I have 3 sons. I think boys get angry especially when they need more time with their dad. My sons get mad at me when I don't measure up. My sons can also be maniupulative particularly when they sense a riff between me and their dad (we are separated). Sometimes it is hard but we have to set good boundaries to protect them and us. Also, once they turn 18 they are off and running and there is not much we can do.
I am a person who is incredibly over responsible for others and under responsible for myself. I think it is very very hard in a family sometimes to work out who one is angry at. My elder sister is a total rageaholic and my younger sister a "nice" alcholic. She graduated from being a out and out drunk to being a closet drunk. I dunno who I am angrier at somedays I just feel so abandoned by both of them.
Right now I am working on just how angry I am at their denial, their sense of entitlement and more. I am also working on boundaries with them and crafting a letter to my younger sister with them in it. I think it takes a lot of time to work on boundaries, set them, reinforce them and re-set them.
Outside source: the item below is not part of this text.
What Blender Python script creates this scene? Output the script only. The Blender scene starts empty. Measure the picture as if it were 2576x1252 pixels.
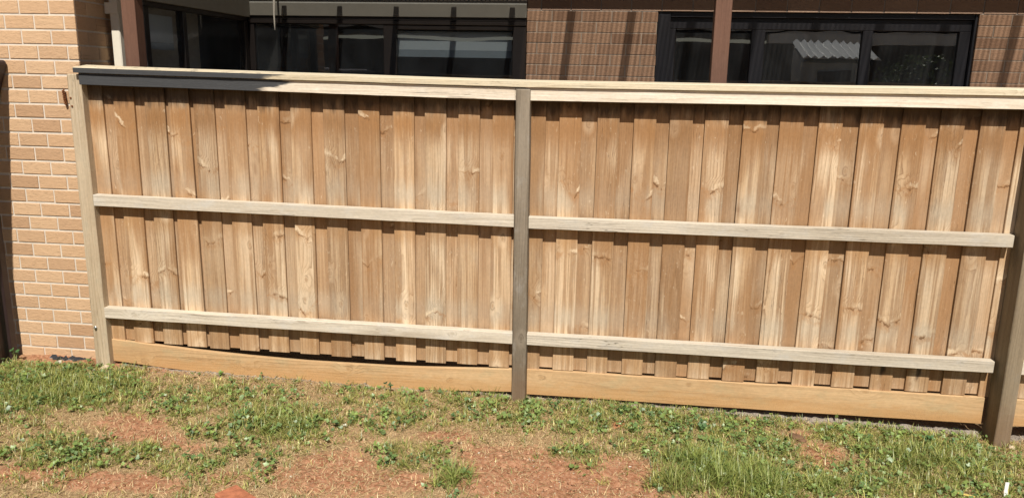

None of this comes overnight but it sure is worth the process.
I know if I can have boundaries with my sister(s) I can have boundaries elsewhere and that is very very worth doing.
Everyone has their issues, none of us have an issue free, seemingly blissful life (that's a magical non reality). I just have to find ways to make my issues bearable through distress tolerance and other skills that of course I did not get to learn till I was an adult. But I was willing and I am learning them and someday boundaries won't be such an effort for me.
Hi I have a 17 year old son also. You need to put some boundaries up about what is acceptable in your house and what is not. I imagine it is particularly hard for your partner because your son is probably saying you are not my father you cannot tell me what to do. Some of his behaviour is adolescence and the transition between not really being a kid and not an adult either. His real Dad would be stoking the fire I am sure. As for having to lock everything up in your house well that is not on. I cannot tell you what to do it is so hard at this age. I would be in two minds as well do I say okay it is your choice you either live here under these rules or you go to your Dad. If he does end up going to his Dads again the responsibility is on your son to get to college not to rely on other people. If he doesn't get there on time he suffers the consequences. I am a real control freak and up until 3 months ago I was waking my 17yo every morning for work and dropping him off. Someone said to me if he doesn't get up in time it is his problem. But because I like to be on time and am responsible I thought that was helping him. I realize it wasn't. He now has his own licence and gets himself up and doesn't even ask if I can wake him. It is called letting go. Very hard when you are a Mum I know. Hope this helps a little. Luv Leo xx
I think Detach With Love might apply here. If you pack him off to his dad's, let him get up or not in the morning, whether he finishes high school or not, be sure he knows that you love him very much. Tell him that you love him, write little notes, really listen to him talk without judgment. I think locking your room door sets a good boundary. There are probably others you could set. Maybe we should call it Detach with Love and Set Boundaries with Love? lol This may be painful, but possibly it could all turn out alright. Maybe spending time with his father will cause your son to miss you a bit more. As he begins to experience his own decisions and consequences, maybe he will make more responsible choices. Turning him over to your/his HP and having faith can be such a hard thing. Hugs.